Teras Merdeka – Maraknya pasangan yang tinggal bersama tanpa ada status pernikahan semakin menjadi “tren” di Indonesia. Padahal, praktik yang diistilahkan sebagai “kumpul kebo” itu adalah hal yang dilarang di negeri ini, lantaran bertentangan dengan nilai-nilai hukum dan agama di Indonesia.
Semakin memudarnya ketabuan “kumpul kebo” ini, menunjukkan adanya pergeseran pandangan terhadap pernikahan. Menurut The Conversation, praktik yang semakin dinormalisasi ini juga berkaitan dengan semakin banyak yang mempercayai bahwa ‘komitmen’ lebih longgar dibandingkan berstatus pernikahan.
Berbeda dengan Eropa Barat dan Utara, Amerika Serikat, Kanada, Australia, dan Selandia baru, di Asia yang menjunjung tinggi budaya, tradisi, serta agama, “kumpul kebo” tidak mendapatkan pengakuan legal. Jikapun terjadi, “kumpul kebo” hanya berlangsung dalam waktu yang singkat dan dinilai sebagai langkah awal menuju pernikahan.
Di Indonesia, menurut studi berjudul The Untold Story of Cohabitation (2021) mengungkapkan bahwa “kumpul kebo” lebih banyak terjadi di Indonesia bagian Timur yang mayoritas penduduknya non-Muslim.
Baca Juga: [OPINI] Pentingnya Pendidikan Berkualitas untuk Kendalikan Rantai Pernikahan Dini
Mengutip dari CNBC Indonesia, peneliti ahli muda dari Badan Riset dan Inovasi Nasional (BRIN), Yulinda Nurul Aini, setidaknya ada tiga alasan mengapa pasangan di Manado yang merupakan lokasi penelitiannya memilih untuk “kumpul kebo” bersama pasangan, yakni beban finansial, prosedur perceraian yang terlalu rumit, hingga penerimaan sosial.
“Hasil analisis saya terhadap data dari Pendataan Keluarga 2021 (PK21) milik Badan Kependudukan dan Keluarga Berencana Nasional (BKKBN) 0,6% penduduk kota Manado, Sulawesi Utara, melakukan kohabitasi,” ungkap Yulinda, dikutip Rabu (16/10/2024).
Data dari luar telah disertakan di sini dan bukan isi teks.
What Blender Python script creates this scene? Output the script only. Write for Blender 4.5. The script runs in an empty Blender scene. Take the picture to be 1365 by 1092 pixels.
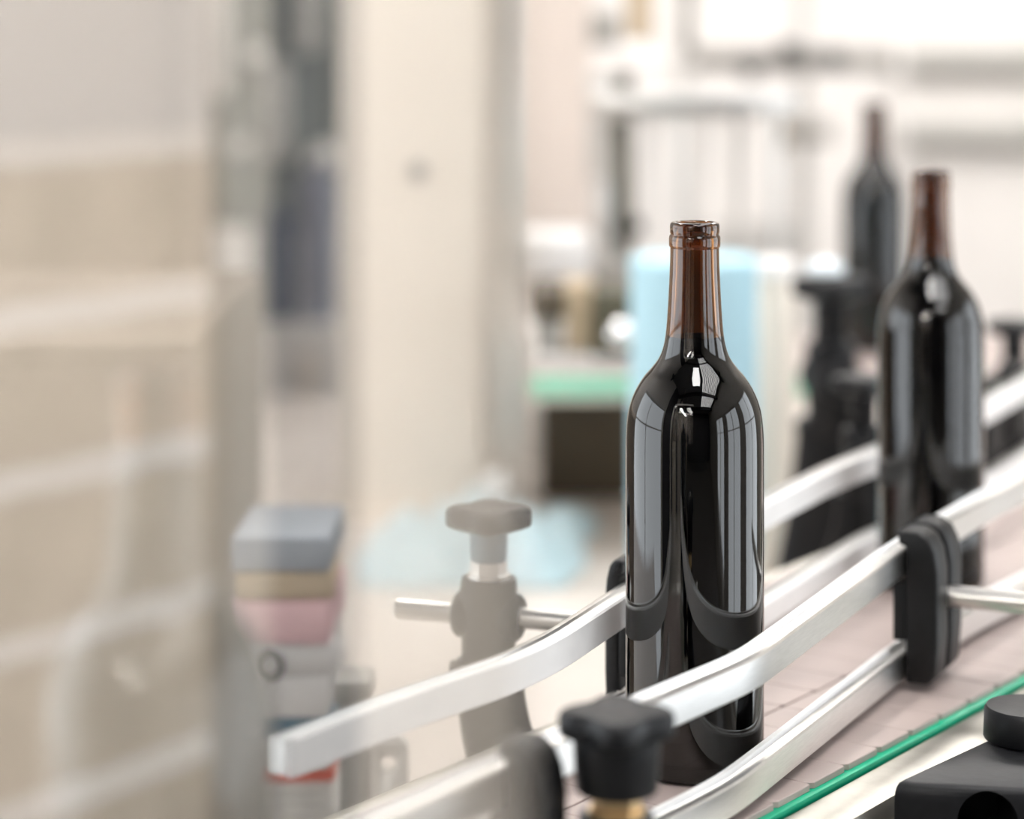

“Dari total populasi pasangan kohabitasi tersebut, 1,9% di antaranya sedang hamil saat survei dilakukan, 24,3% berusia kurang dari 30 tahun, 83,7% berpendidikan SMA atau lebih rendah, 11,6% tidak bekerja, dan 53,5% lainnya bekerja secara informal,” lanjutnya.